Заметки на биополях | страница 67



Это потом уже, позже, его «собаку», которую «не отравит сосед», принялась каждый Новый год петь в дуэте с Мягковым вся страна.

В общем, шел я в ароновский кабинет с благоговением. А увидев Александра Яковлевича (который очень вскоре стал и для меня просто Сашей), был потрясен.

Передо мной сидел белый негр. Кучерявый, широконосый, губастый. И тогда – между прочим – даже грациозный, как-то опять же по-эфиопски.

Сидел он в комнате со своим другом, интеллигентным и суховатым Вадимом Черняком, похожим на актера Тихонова в фильме «Доживем до понедельника». «Они сошлись – волна и камень…» Волной, конечно, был Аронов.

Вот вдвоем они и стали разбирать мои полудетские стихи. Черняк говорил преимущественно о неточностях, а Аронов… В общем, он объяснил мне меня – к тому же в какой-то потрясающей и до сих пор, конечно, не достигнутой перспективе.

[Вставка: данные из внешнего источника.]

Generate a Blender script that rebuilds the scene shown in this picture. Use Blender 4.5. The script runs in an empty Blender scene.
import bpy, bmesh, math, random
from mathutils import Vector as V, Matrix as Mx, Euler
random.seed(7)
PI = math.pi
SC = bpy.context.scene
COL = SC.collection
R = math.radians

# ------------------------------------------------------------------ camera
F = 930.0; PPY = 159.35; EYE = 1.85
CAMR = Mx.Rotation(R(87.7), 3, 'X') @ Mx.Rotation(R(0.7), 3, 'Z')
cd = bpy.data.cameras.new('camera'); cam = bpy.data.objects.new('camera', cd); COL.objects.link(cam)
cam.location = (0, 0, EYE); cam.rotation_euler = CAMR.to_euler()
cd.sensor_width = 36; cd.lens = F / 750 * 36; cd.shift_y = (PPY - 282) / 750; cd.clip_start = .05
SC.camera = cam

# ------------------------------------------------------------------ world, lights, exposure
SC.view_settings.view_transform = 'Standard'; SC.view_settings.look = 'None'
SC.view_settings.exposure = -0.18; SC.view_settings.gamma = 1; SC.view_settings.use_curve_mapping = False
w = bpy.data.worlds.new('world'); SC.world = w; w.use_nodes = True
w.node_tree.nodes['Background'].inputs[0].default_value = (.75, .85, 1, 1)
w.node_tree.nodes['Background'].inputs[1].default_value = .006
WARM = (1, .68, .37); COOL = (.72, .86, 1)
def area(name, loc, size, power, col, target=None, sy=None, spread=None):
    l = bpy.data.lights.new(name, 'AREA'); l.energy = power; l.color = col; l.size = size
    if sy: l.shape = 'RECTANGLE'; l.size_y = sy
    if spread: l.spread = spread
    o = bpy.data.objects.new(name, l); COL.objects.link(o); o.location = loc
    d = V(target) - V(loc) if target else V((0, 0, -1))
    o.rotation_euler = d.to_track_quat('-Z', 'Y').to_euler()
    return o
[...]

Уходил я только из их кабинета, а дальше – летел. И мокрый снег на Чистых прудах казался сказочно-новогодним, как – ну та же «Ирония судьбы…», еще не снятая тогда. И в голове крутился волшебный ароновский «Чистопрудный вальс»:

Развернется трамвай или, можно считать,
Все вокруг развернет.
И отпрянет от стекол примет нищета –
Этот снег, этот лед,
Промелькнут апельсины в усталой руке,
А на том вираже
Тонкий девочкин шарф на наклонном катке,
Улетевший уже.

И тут же, буквально за пятнадцать минут «в голове» написались собственные, но в каком-то смысле «ароновские» стихи:

Подтолкну его беспричинно
и запомню, что
где-то рядом идет мужчина
в длинном, выгоревшем пальто.
Он снимает пальто в столовых.
Здесь, общительным становясь,
сообщает для посторонних,
что, мол, вешалка порвалась.
И с улыбкой – ее не принял
гардеробщик, взявший пальто,
входит в зал…
Эй, конторский Винер,
писарь, клоун из шапито!..
Кто бы ни был, на жизнь не ропщет –
не косился бы гардеробщик.

А Черняк с Ароновым остались в кабинете и, очень возможно, продолжили пополнять собрание сочинений своего Козьмы Пруткова – Ивана Макаровича Гныпы, бывшего гэбиста, начавшего писать стихи (дабы скрасить их редакционные будни) только после выхода на пенсию и устройства на работу швейцаром в ЦДЛ. Что они тогда сочинили? Может быть, это:

Как говорил еврей из Армавира,
Однофамилец Байрона Гордон:
– Пардон, но будешь ты царицей мира!
А если нет, то все равно пардон.

Или другое, «Наблюдение»:

Вот гражданин, в трамвае едущий.
Должно быть, он сойдет на следующей.
А тот, по улице идущий,
Уже сошел на предыдущей.

…Саша Аронов сошел на предыдущей остановке, а мы продолжаем куда-то ехать. Нам без него хуже, скучнее, холоднее.